Advice, Books, Characters, Movies, Musing, Writing

Fictional Real People

A couple months ago, I read The Orchid Thief by Susan Orlean. Getting through it took quite a bit of effort, which was disappointing because it’s the source material for one of the most interesting films I’ve ever seen: Adaptation.. I have mentioned Adaptation before, and like all dutiful book-lovers I try to read movie source material as much as possible, so it seemed only natural to pick this one up, too. As it turns out, Adaptation. and The Orchid Thief have almost nothing in common; one is a detailed history of the orchid with a focus on Florida, while the other is a self-aware, possibly hallucinatory story of a screenwriter in pursuit of the story The Orchid Thief deliberately wasn’t telling. In fact, the only thing the two stories have in common is the two principle characters–John Laroche (the eccentric orchid collector whose story inspired the book), and Susan Orlean herself.

But, as it turns out, calling the character Meryl Streep plays in Adaptation. “Susan Orlean” is more than a little bit of a stretch. The set-up for Adaptation. resembles the real world, with Susan Orlean going to Florida to interview the mercurial and fascinating Laroche, but it very quickly takes a turn for the bizarre, with Susan and John in an illicit affair built around grinding up and smoking the rare ghost orchid. As you might imagine, the real Susan Orlean has nothing in common with this fictionalized version of her, and yet they share an identity. What’s up with that?

Susan Orlean isn’t the only real world person who got to see an aggressively fictionalized version of themselves on the big screen. This happens all the time in biopics and more surreal films like Being John Malkovich, as well as cameo-based humor favored by big-budget comedies (Chuck Norris in Dodgeball; David Bowie in Zoolander; the entirety of This Is The End and Pauly Shore is Dead; etc.). The famously amicable Neil Patrick Harris is one of the most notable examples, when he played his own drug-guzzling, prostitute-branding maniac doppelganger in the Harold & Kumar franchise (the possibly apocryphal origin story here is that Harris’ manager caught wind of this script and warned Neil about it so that he could put an end to it, but instead the actor thought it was so funny that he asked to be in it, on the condition that he be credited as playing “Neil Patrick Harris” rather than “himself,” because he was not, in fact, representing himself). Playing on expectations about who a celebrity is makes for an easy joke, and “true history” type stories are rarely interesting enough for film without a little creative editing, so real people often turn out fictional in the movies.

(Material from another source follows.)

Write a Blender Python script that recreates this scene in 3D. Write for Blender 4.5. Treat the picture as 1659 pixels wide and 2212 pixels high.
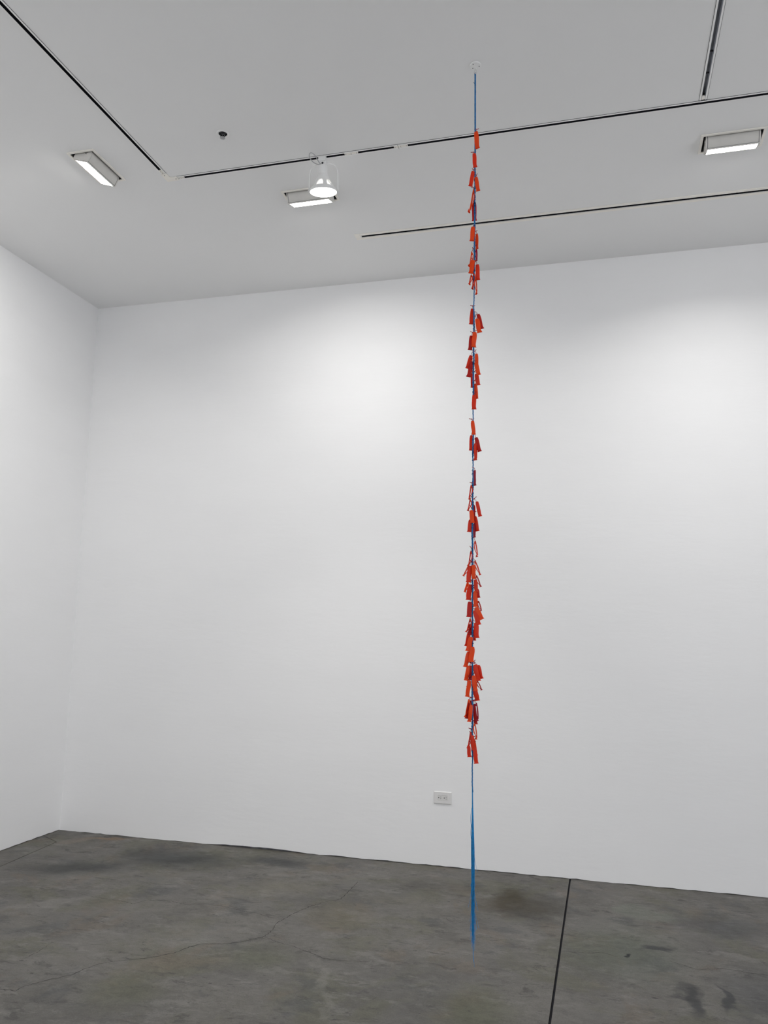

But how can you safely navigate this kind of tricky water? If you want to write about a real person, is it okay to change fundamental elements of their personality? Are you even allowed to write about them? Where is the line between fact and fiction, and how the hell are you suppose to navigate it?

There’s good news and there’s bad news. The good news is that, yes, you are allowed to write fictional stories about real people, even without their permission. That’s pretty much how all fiction works, anyway, to varying degrees; fictional characters are just franken-people, made up of bits and pieces of real people in the author’s life with some made-up bullshit thrown in for variety. The bad news is that, without their permission, you can’t use their real name. This complicates things for writers like Charlie Kaufman, the screenwriter of Adaptation. (who is featured in it himself, though fictionalized and played by Nicholas Cage; he also wrote Being John Malkovich, which is referenced in the film), who didn’t have permission from Susan Orlean to use her name for such a drastically altered persona in his script. The studio producing the film spent months begging for her permission to greenlight the script, and she finally did give in, but only after considerable resistance (you can see an interview with her about it here). Without her go-ahead, the studio would have had to change the name, which Kaufman resolutely refused to do.

Writing about real people is a tricky business even when you’re not drastically altering them. In general, permission is king. The person you’re writing about has to be okay with what you are writing, which gets complicated when you are trying to find a good angle for the story and their sense of self is getting in the way. Lots of authors write intensely revealing and personal stories about their friends and loved ones (David Sedaris comes immediately to mind; in his story Repeat After Me he even say about his sister, “She’s afraid to tell me anything important, knowing I’ll only turn around and write about it.”; you can hear him read the story on This American Life), which one presumes must lead to a lot of awkward conversations. Unsurprisingly, many other authors steer clear of the situation altogether, resolutely denying that their stories are based on real events or people, sometimes even when parallels are obvious. Mark Twain famously stipulated that his autobiography not be published until 100 years after his death, to ensure that everybody he knew would die before reading it; the first volume (out of four) has since been published. Seems a bit overkill, maybe, but at least nobody is going to sue him for libel.